> _PROBLEM DESCRIPTION_
Return all lines that include the string "parts".

> _TASK INPUT_
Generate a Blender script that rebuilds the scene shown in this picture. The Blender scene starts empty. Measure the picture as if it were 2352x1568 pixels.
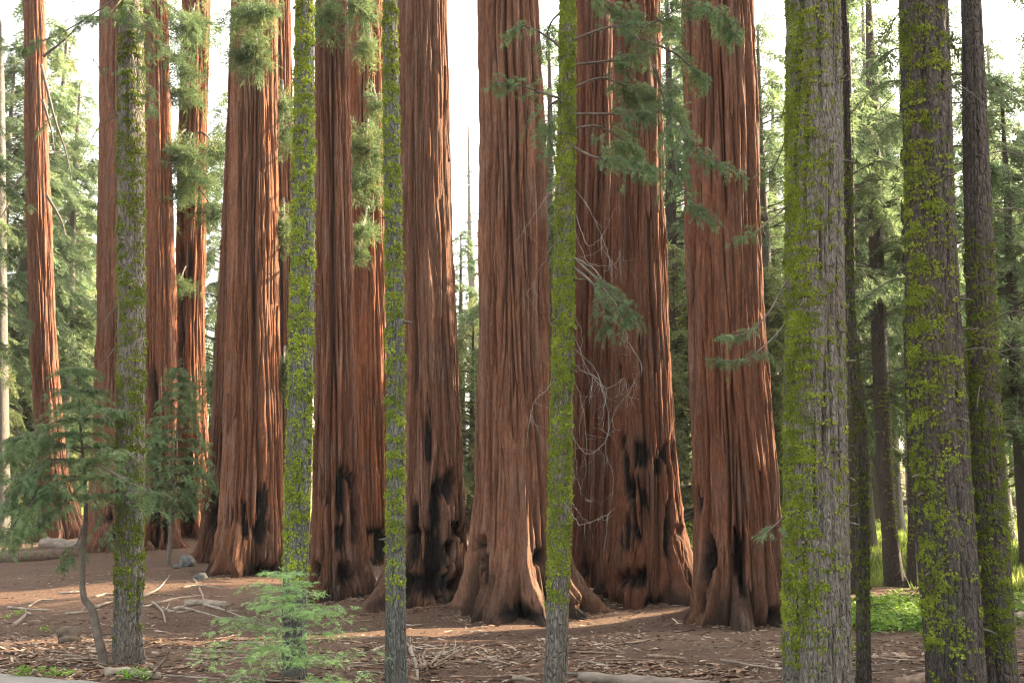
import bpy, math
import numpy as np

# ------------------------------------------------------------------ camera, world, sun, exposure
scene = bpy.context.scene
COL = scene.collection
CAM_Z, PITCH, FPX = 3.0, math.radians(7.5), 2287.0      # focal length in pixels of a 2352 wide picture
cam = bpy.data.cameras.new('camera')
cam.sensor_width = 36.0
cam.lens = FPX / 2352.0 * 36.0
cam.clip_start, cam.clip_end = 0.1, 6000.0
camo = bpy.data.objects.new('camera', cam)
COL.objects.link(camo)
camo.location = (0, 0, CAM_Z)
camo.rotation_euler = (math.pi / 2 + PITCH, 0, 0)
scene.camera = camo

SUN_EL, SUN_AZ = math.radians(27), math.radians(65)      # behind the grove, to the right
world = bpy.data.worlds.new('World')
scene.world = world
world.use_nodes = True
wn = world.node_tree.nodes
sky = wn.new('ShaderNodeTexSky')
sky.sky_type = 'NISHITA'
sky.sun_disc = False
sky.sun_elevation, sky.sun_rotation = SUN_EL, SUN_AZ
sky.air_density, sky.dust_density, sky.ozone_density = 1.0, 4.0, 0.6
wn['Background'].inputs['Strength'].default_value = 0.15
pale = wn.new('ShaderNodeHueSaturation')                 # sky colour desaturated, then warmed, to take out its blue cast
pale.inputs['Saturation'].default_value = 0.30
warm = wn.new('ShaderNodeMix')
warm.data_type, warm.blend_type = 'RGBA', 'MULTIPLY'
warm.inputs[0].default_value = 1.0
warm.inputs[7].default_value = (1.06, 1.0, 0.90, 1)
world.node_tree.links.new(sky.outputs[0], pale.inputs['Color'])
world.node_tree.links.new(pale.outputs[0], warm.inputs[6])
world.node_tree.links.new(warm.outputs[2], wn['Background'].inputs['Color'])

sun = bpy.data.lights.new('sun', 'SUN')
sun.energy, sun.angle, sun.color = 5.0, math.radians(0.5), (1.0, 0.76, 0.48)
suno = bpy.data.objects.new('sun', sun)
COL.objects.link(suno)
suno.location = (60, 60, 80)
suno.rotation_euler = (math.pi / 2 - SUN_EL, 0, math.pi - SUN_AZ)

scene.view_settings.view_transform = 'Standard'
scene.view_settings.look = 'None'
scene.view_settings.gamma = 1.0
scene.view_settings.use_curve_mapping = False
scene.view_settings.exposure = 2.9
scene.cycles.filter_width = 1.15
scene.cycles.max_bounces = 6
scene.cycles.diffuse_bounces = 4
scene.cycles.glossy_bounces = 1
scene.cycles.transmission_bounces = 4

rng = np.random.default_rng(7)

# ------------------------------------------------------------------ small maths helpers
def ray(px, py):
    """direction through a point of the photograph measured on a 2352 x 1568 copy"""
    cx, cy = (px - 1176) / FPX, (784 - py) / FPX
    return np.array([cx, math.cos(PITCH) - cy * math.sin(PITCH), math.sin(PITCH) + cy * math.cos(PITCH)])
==
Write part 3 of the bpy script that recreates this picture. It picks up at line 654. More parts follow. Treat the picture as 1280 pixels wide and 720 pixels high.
* * *
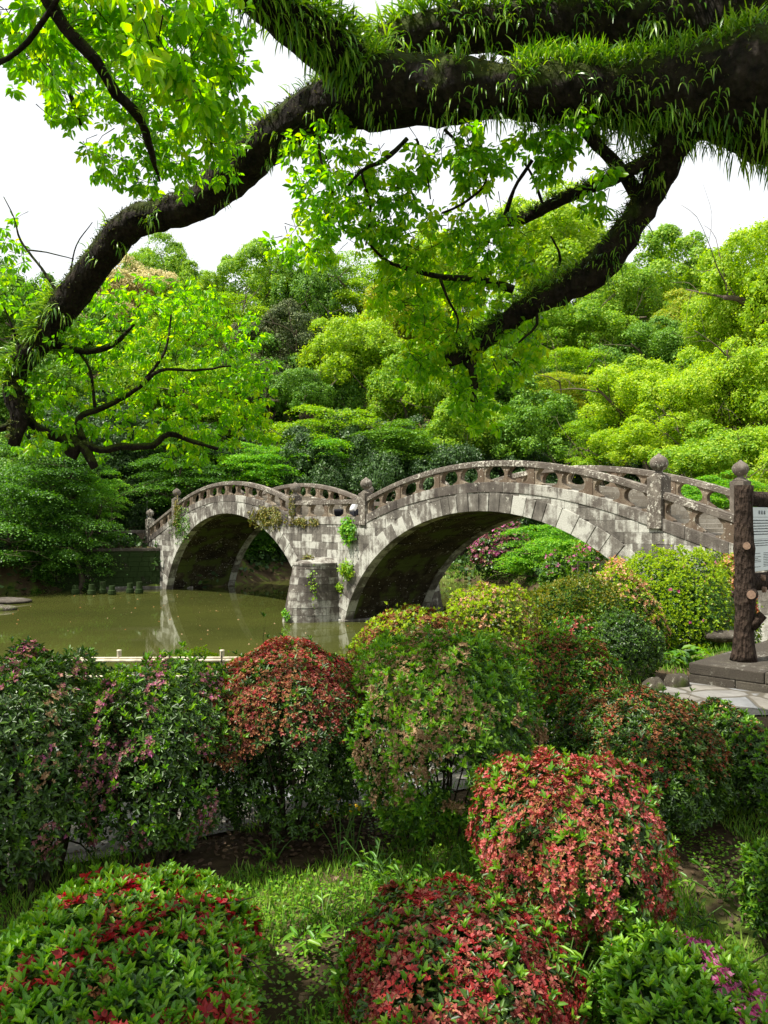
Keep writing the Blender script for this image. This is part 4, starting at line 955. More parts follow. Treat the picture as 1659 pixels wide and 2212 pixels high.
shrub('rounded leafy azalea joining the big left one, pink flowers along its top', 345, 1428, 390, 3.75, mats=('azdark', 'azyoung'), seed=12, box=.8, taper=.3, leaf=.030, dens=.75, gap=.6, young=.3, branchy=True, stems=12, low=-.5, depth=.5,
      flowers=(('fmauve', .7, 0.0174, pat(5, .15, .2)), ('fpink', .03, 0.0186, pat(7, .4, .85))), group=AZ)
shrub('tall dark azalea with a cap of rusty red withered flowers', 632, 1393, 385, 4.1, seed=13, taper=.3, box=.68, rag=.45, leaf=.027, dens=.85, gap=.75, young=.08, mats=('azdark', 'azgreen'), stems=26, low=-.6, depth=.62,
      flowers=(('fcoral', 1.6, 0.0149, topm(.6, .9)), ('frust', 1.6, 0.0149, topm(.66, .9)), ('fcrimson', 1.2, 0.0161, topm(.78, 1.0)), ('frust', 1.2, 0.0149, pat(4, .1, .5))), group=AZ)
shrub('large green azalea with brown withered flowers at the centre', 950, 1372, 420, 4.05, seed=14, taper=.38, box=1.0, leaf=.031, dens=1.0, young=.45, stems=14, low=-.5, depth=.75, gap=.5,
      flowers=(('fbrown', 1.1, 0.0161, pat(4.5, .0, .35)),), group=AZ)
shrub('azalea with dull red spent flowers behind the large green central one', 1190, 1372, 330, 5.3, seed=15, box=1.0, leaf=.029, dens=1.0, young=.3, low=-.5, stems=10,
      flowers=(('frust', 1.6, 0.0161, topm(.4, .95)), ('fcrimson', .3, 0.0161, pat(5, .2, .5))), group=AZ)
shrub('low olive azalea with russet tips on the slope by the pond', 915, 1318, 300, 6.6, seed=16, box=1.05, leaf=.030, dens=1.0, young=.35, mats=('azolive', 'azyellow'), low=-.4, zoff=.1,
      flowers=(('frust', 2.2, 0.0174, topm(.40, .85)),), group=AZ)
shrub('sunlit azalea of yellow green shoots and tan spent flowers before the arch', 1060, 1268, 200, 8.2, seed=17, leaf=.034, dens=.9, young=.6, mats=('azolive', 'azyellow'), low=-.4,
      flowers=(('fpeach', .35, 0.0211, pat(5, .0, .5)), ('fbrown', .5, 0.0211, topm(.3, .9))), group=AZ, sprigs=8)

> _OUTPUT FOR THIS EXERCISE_
Write part 3 of the bpy script that recreates this picture. It picks up at line 654. More parts follow. Treat the picture as 1280 pixels wide and 720 pixels high.
Keep writing the Blender script for this image. This is part 4, starting at line 955. More parts follow. Treat the picture as 1659 pixels wide and 2212 pixels high.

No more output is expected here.